[proofplan] The proof is a direct unpacking of the definitions. If $G$ is abelian, then every element of $G$ commutes with every element of $G$, so every element lies in the centre; the reverse inclusion $Z(G) \subset G$ is built into the definition. Conversely, if $Z(G)=G$, then arbitrary elements of $G$ commute because the first one lies in the centre, and this is exactly the definition of an [abelian group](/page/Abelian%20Group). [/proofplan]

[step:Show that an abelian group is equal to its centre]Assume that $G$ is abelian. By definition, $gx = xg$ for every $g \in G$ and every $x \in G$. Fix an arbitrary element $g \in G$. The displayed identity holds for every $x \in G$, so $g \in Z(G)$ by the definition of the centre. Hence $G \subset Z(G)$. By definition, $Z(G) = \{z \in G : zx = xz \text{ for every } x \in G\}$, so every element of $Z(G)$ is an element of $G$. Therefore $Z(G) \subset G$. The two inclusions give $Z(G)=G$.[/step]
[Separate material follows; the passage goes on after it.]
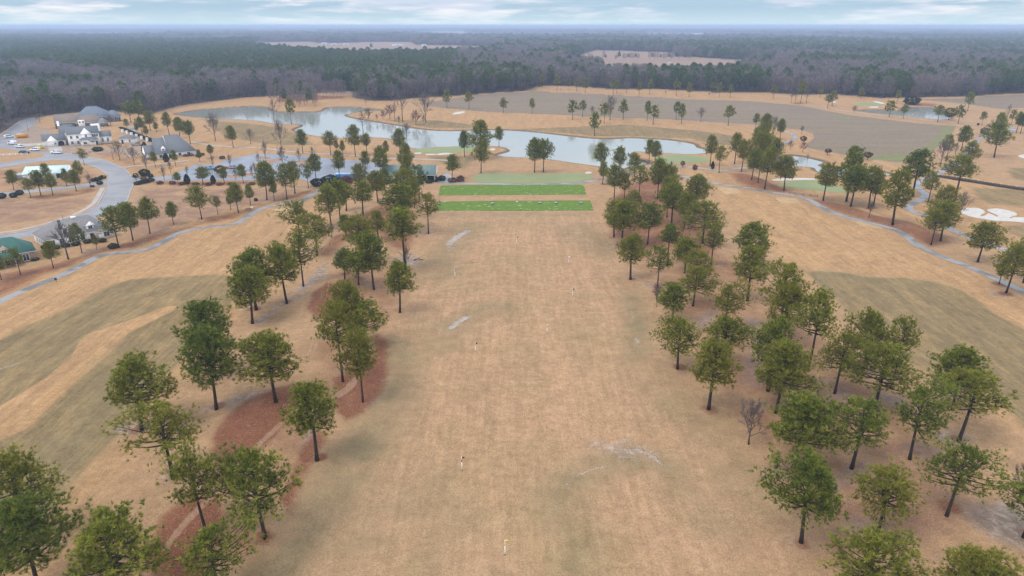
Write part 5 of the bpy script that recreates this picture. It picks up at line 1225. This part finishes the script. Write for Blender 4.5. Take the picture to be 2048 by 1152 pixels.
    b.walls(-4.4, 0.2, 3.4, 10.2, 2.5, name='porch_wall'); b.roof(-4.4, .4, 3.4, 10.2, 2.5, 6.0, axis='x', wall='white', name='porch_roof'); b.walls(2.2, 4.0, .6, 2.4, 4.9, name='dormer'); b.roof(2.2, 4.0, .6, 4.2, 4.9, 6.0, axis='y', name='dormer_roof', oh=.2)
    b.window(3.1, .6, 3.7, .8, 1.0); b.window(1.5, 0, .6, 1.2, 1.5); b.window(3.6, 0, .6, 1.0, 1.5)
    for x in (7.5, 10, 14): b.window(x, 0, .7, 1.2, 1.4)
    b.window(-4.4, 5.2, .4, .9, 1.7, 'l'); b.window(-4.4, 8.2, .4, .9, 1.7, 'l'); b.window(-4.4, 6.8, 3.6, .9, .9, 'l'); b.window(17.5, 4, .7, 1.2, 1.4, 'r'); b.window(5.6, 0, 0, 1.0, 2.0, name='door', cross=False)
    # grey cottage with two long dormers
    b = Building('grey_cottage', at(95, 498), 49, 'white cottage with a grey hipped roof and two long dormers, nearest the road', 'house')
    b.walls(0, 17.8, 0, 10.5, 2.6); b.roof(0, 17.8, 0, 10.5, 2.75, 6.5, 'slate', hl=4.6, hr=4.2)
    for x in (4.4, 11.2):
        b.walls(x, x + 2.1, .8, 4.2, 4.55, name='dormer'); b.roof(x, x + 2.1, .8, 5.0, 4.55, 5.6, 'slate', axis='y', oh=.3, name='dormer_roof', wall='trim'); b.window(x + 1.05, .8, 3.25, 1.0, 1.1)
    for x in (1.6, 4.0, 6.4, 9.5, 14.6, 16.4): b.window(x, 0, .6, 1.1, 1.5)
    for y in (1.8, 3.6, 5.4, 7.6): b.window(0, y, .7, 1.1, 1.4, 'l')
    b.window(12.0, 0, 0, 1.0, 2.0, name='door', cross=False); b.walls(13.6, 17.8, -1.2, 0, 2.4, name='porch_wall'); b.roof(13.6, 17.8, -1.2, 1.2, 2.45, 3.3, 'slate', hl=.8, hr=.8, name='porch_roof'); b.window(15.6, -1.2, .6, 1.5, 1.4)
    b.box('roof_vent', 'trim', 9.0, 10.4, 4.9, 5.6, 6.0, 6.75)
    # green-roofed cottage
    P = at(74, 520.5); b = Building('green_roof_cottage', P, 40, 'tan brick cottage with a green roof, dormer and white-posted porch', 'house')
    b.walls(-14, 0, 0, 9, 2.9, 'tanbrick'); b.roof(-14, 0, 0, 9, 3.05, 6.5, 'greenroof', hl=4.2, hr=4.0, wall='tanbrick'); b.walls(-7.6, -5.6, .4, 3.4, 4.5, 'tanbrick', name='dormer'); b.roof(-7.6, -5.6, .4, 4.2, 4.5, 5.5, 'greenroof', axis='y', oh=.25, wall='tanbrick', name='dormer_roof'); b.window(-6.6, .4, 3.0, 1.0, 1.25)
    b.window(-2.2, 0, .4, 1.3, 1.8); b.roof(-13.5, -4.6, -2.6, .2, 2.45, 3.6, 'greenroof', hl=1.2, hr=1.2, ridge=.95, wall='trim', name='porch_roof'); b.window(-6.5, 0, 0, 1.1, 2.1, name='door', cross=False); b.window(-9.5, 0, .5, 1.2, 1.5); b.window(0, 4.5, .5, 1.2, 1.5, 'r')
    for x in (-13, -10.2, -7.4, -4.9): b.box('porch_post', 'trim', x, x + .25, -2.5, -2.25, -.2, 2.35)
    # range building with open porch
    b = Building('range_building', at(764, 363), 0, 'cream range building with a grey-green roof and an open white-posted porch', 'building')
    b.walls(0, 15.2, 0, 8, 2.9, 'cream'); b.roof(0, 22, -.2, 8.2, 2.95, 6.1, 'rangeroof', wall='cream')
    for x in (3.2, 6.4, 12.4): b.window(x, 0, .7, 1.0, 1.6)
    b.window(9.2, 0, 0, 1.0, 2.1, name='door', cross=False); b.walls(15.2, 21.5, 6.6, 8, 2.9, 'dark', name='porch_wall')
    for x, y in ((18.4, -.1), (21.6, -.1), (21.6, 3.6), (21.6, 7.6)): b.box('porch_post', 'trim', x - .16, x + .16, y, y + .32, -.2, 2.9)
    b.box('counter', 'dark', 15.6, 19.8, 3.0, 3.8, 0, 1.0)
    # white shed
    b = Building('white_shed', at(47, 359.5), 15, 'long white shed with a pale mint metal roof behind the pines', 'shed')
    b.walls(0, 16, 0, 7, 2.3); b.roof(0, 16, 0, 7, 2.3, 4.4, 'mint', wall='white', ridge=.8); b.window(13.5, 0, 0, 2.4, 2.0, name='door', cross=False); b.window(4, 0, .8, 1.1, .9); b.walls(-3.2, -.02, .6, 5, 2.0, 'greymetal', name='lean_to'); b.roof(-3.2, -.3, .6, 5, 2.0, 2.4, 'greymetal', name='lean_to_roof', wall='greymetal', oh=.15)
    # far farm buildings
    for (u, v, w, d, h, lab) in ((795, 91.5, 34, 12, 5, 'long white barn in the middle of the far tan fields'), (848, 92.5, 14, 10, 6, 'white farmhouse right of the long barn'), (860, 105.5, 26, 10, 5, 'white shed at the edge of the far woods'), (648, 89, 18, 10, 6, 'white farmhouse at the left end of the far fields'), (668, 89.5, 14, 9, 5, 'second pale farmhouse beside the left one'), (692, 90, 16, 9, 5, 'pale outbuilding right of the two farmhouses'),
                                 (1036, 73, 70, 20, 7, 'left pale shed in the distant cleared band'), (1068, 73, 60, 20, 7, 'right pale shed in the distant cleared band'), (1310, 69, 60, 24, 8, 'left of the distant pale roofs near the horizon'), (1345, 70, 90, 24, 8, 'middle of the distant pale roofs near the horizon'), (1395, 69.5, 70, 24, 8, 'right of the distant pale roofs near the horizon'), (1800, 67.5, 120, 30, 9, 'distant white building in the woods below the right horizon'), (1840, 68, 80, 30, 9, 'smaller distant white building in the woods on the right'), (10, 107, 34, 12, 6, 'pale building in the clearing at the left picture edge'), (560, 64, 90, 30, 8, 'distant pale shed near the left-centre horizon'), (1340, 127.5, 5, 2.5, 2.4, 'small pale trailer alone on the far tan field')):
        p = g0(u, v); b = Building('farm_building', (float(p[0]), float(p[1]), 0), 4, lab, 'building', 'farm buildings far off')
        b.walls(-w / 2, w / 2, 0, d, h * .62); b.roof(-w / 2, w / 2, 0, d, h * .62, h, 'greymetal' if h < 7 else 'white', oh=.3); b.window(0, 0, 0, min(3.5, w * .3), h * .5, name='door', cross=False)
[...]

[guided]Assume that $G$ is abelian. The definition of abelian says that every ordered pair of elements of $G$ commutes: $gx = xg$ for every $g \in G$ and every $x \in G$. To prove $G \subset Z(G)$, take an arbitrary element $g \in G$. Since $G$ is abelian, this fixed element $g$ commutes with every element $x \in G$. But the centre $Z(G)$ is precisely the set of elements of $G$ that commute with every element of $G$. Therefore $g \in Z(G)$. Since $g \in G$ was arbitrary, we have $G \subset Z(G)$. The opposite inclusion does not use abelianness. From the definition $Z(G) = \{z \in G : zx = xz \text{ for every } x \in G\}$, membership in $Z(G)$ already includes membership in $G$. Hence $Z(G) \subset G$. Combining $G \subset Z(G)$ and $Z(G) \subset G$ gives $Z(G)=G$ by equality of sets.[/guided]

[step:Use equality with the centre to prove commutativity] Assume that $Z(G)=G$. Let $a,b \in G$ be arbitrary. Since $Z(G)=G$ and $a \in G$, we have $a \in Z(G)$. By the definition of $Z(G)$, the element $a$ commutes with every element of $G$. In particular, since $b \in G$, we have $ab = ba$. Because $a,b \in G$ were arbitrary, every pair of elements of $G$ commutes. Hence $G$ is abelian. [/step]